[Short task]
Return the whole listing, line for line, without the pictures in it.
# # #
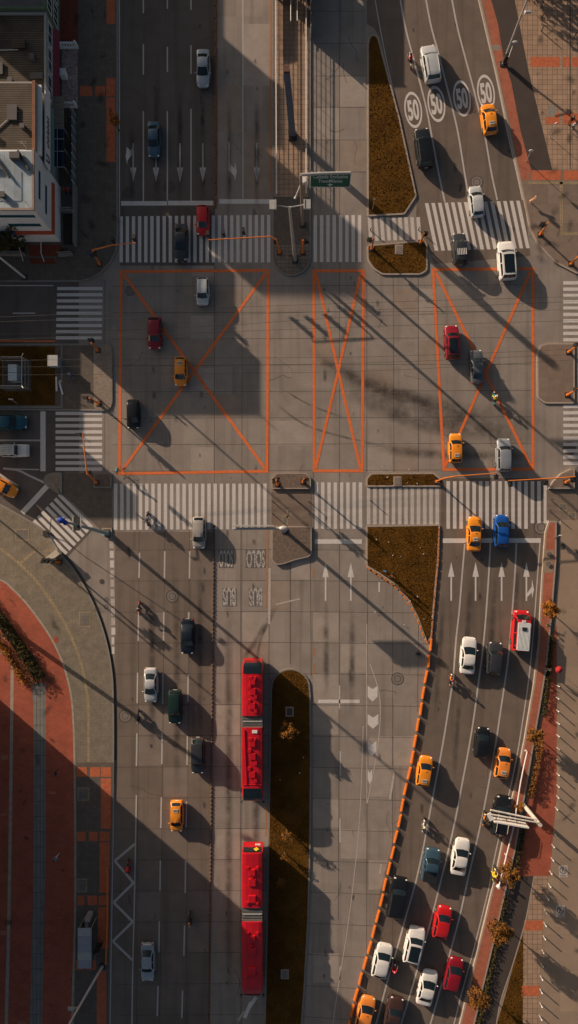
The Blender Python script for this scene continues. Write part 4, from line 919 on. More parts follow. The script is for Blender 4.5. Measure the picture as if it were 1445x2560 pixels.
def motorbike(px, py, head, col, label, bike=False):
    loc = A(px, py, .5); loc.z = 0
    r0 = thing('bicycle' if bike else 'motorbike', label, 'bicycle' if bike else 'motorbike', loc, R(90-head))
    wr, tr, wb = (.34, .022, .53) if bike else (.30, .065, .66)
    for x in (wb, -wb):
        g = MB(); pts = [(x+(wr-tr)*math.cos(2*math.pi*i/20), 0, wr+(wr-tr)*math.sin(2*math.pi*i/20)) for i in range(21)]; g.tube(pts, tr, 7); w = g.build('wheel', m_black, r0)
        g = MB(); g.tube([(x, -.05, wr), (x, .05, wr)], .035 if bike else .13, 10)
        for i in range(6): a = math.pi*i/3; g.tube([(x, 0, wr), (x+(wr-tr)*math.cos(a), 0, wr+(wr-tr)*math.sin(a))], .006 if bike else .016, 4)
        g.build('hub', m_rim, w)
    if bike:
        g = MB()
        for a, b_ in (((-wb,0,wr),(-.05,0,.30)),((-wb,0,wr),(-.2,0,.82)),((-.05,0,.30),(-.22,0,.90)),((-.05,0,.30),(.36,0,.80)),((-.18,0,.78),(.36,0,.86)),((wb,0,wr),(.34,0,.98))): g.tube([a, b_], .018, 6)
        g.build('frame', CL[col], r0); g = MB(); g.ball((-.25,0,.93), .13, sq=(1,.5,.3)); g.build('saddle', m_plast, r0)
        g = MB(); g.tube([(.46,.3,1.02),(.40,.15,1.03),(.34,0,1.0),(.40,-.15,1.03),(.46,-.3,1.02)], .015, 6); g.build('handlebar', m_dkmetal, r0); return r0
    g = MB(); g.ball((.18,0,.78), .25, 0, 12, 8, (1.15,.62,.55)); g.ball((0,0,.5), .24, 1, 10, 6, (1.2,.6,.8)); g.tube([(-.75,0,.62),(-.45,0,.66),(.1,0,.6),(.42,0,.82)], [.06,.09,.1,.06], 8, 1); g.ball((.58,0,.66), .17, 0, 10, 6, (1,.55,.4)); g.ball((-.66,0,.74), .17, 0, 10, 6, (1.3,.6,.35))
    g.tube([(wb,.09,wr),(.50,.09,.95)], .028, 6, 1); g.tube([(wb,-.09,wr),(.50,-.09,.95)], .028, 6, 1)
    g.build('body', [CL[col], m_dkmetal], r0, smooth=True)
    g = MB(); g.ball((-.28,0,.80), .2, sq=(1.9,.72,.35)); g.build('seat', m_plast, r0, smooth=True)
    g = MB(); g.tube([(.42,.36,1.02),(.50,.2,1.06),(.52,0,1.0),(.50,-.2,1.06),(.42,-.36,1.02)], .02, 6)
    for s_ in (1, -1): g.tube([(.48,.26*s_,1.06),(.5,.33*s_,1.2)], .01, 4); g.ball((.5,.34*s_,1.22), .06, sq=(.5,1,.7))
    g.build('handlebar', m_plast, r0)
    g = MB(); g.ball((.64,0,.92), .10); g.build('headlight', m_lampw, r0, smooth=True)
    g = MB(); g.ball((-.84,0,.70), .06); g.build('tail_light', m_lampr, r0, smooth=True)
    g = MB(); g.tube([(.05,-.14,.32),(-.5,-.17,.36),(-.85,-.18,.44)], [.03,.05,.05], 8); g.build('exhaust', m_rim, r0)
    return r0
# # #
[Answer]
The Blender Python script for this scene continues. Write part 4, from line 919 on. More parts follow. The script is for Blender 4.5. Measure the picture as if it were 1445x2560 pixels.
def motorbike(px, py, head, col, label, bike=False):
    loc = A(px, py, .5); loc.z = 0
    r0 = thing('bicycle' if bike else 'motorbike', label, 'bicycle' if bike else 'motorbike', loc, R(90-head))
    wr, tr, wb = (.34, .022, .53) if bike else (.30, .065, .66)
    for x in (wb, -wb):
        g = MB(); pts = [(x+(wr-tr)*math.cos(2*math.pi*i/20), 0, wr+(wr-tr)*math.sin(2*math.pi*i/20)) for i in range(21)]; g.tube(pts, tr, 7); w = g.build('wheel', m_black, r0)
        g = MB(); g.tube([(x, -.05, wr), (x, .05, wr)], .035 if bike else .13, 10)
        for i in range(6): a = math.pi*i/3; g.tube([(x, 0, wr), (x+(wr-tr)*math.cos(a), 0, wr+(wr-tr)*math.sin(a))], .006 if bike else .016, 4)
        g.build('hub', m_rim, w)
    if bike:
        g = MB()
        for a, b_ in (((-wb,0,wr),(-.05,0,.30)),((-wb,0,wr),(-.2,0,.82)),((-.05,0,.30),(-.22,0,.90)),((-.05,0,.30),(.36,0,.80)),((-.18,0,.78),(.36,0,.86)),((wb,0,wr),(.34,0,.98))): g.tube([a, b_], .018, 6)
        g.build('frame', CL[col], r0); g = MB(); g.ball((-.25,0,.93), .13, sq=(1,.5,.3)); g.build('saddle', m_plast, r0)
        g = MB(); g.tube([(.46,.3,1.02),(.40,.15,1.03),(.34,0,1.0),(.40,-.15,1.03),(.46,-.3,1.02)], .015, 6); g.build('handlebar', m_dkmetal, r0); return r0
    g = MB(); g.ball((.18,0,.78), .25, 0, 12, 8, (1.15,.62,.55)); g.ball((0,0,.5), .24, 1, 10, 6, (1.2,.6,.8)); g.tube([(-.75,0,.62),(-.45,0,.66),(.1,0,.6),(.42,0,.82)], [.06,.09,.1,.06], 8, 1); g.ball((.58,0,.66), .17, 0, 10, 6, (1,.55,.4)); g.ball((-.66,0,.74), .17, 0, 10, 6, (1.3,.6,.35))
    g.tube([(wb,.09,wr),(.50,.09,.95)], .028, 6, 1); g.tube([(wb,-.09,wr),(.50,-.09,.95)], .028, 6, 1)
    g.build('body', [CL[col], m_dkmetal], r0, smooth=True)
    g = MB(); g.ball((-.28,0,.80), .2, sq=(1.9,.72,.35)); g.build('seat', m_plast, r0, smooth=True)
    g = MB(); g.tube([(.42,.36,1.02),(.50,.2,1.06),(.52,0,1.0),(.50,-.2,1.06),(.42,-.36,1.02)], .02, 6)
    for s_ in (1, -1): g.tube([(.48,.26*s_,1.06),(.5,.33*s_,1.2)], .01, 4); g.ball((.5,.34*s_,1.22), .06, sq=(.5,1,.7))
    g.build('handlebar', m_plast, r0)
    g = MB(); g.ball((.64,0,.92), .10); g.build('headlight', m_lampw, r0, smooth=True)
    g = MB(); g.ball((-.84,0,.70), .06); g.build('tail_light', m_lampr, r0, smooth=True)
    g = MB(); g.tube([(.05,-.14,.32),(-.5,-.17,.36),(-.85,-.18,.44)], [.03,.05,.05], 8); g.build('exhaust', m_rim, r0)
    return r0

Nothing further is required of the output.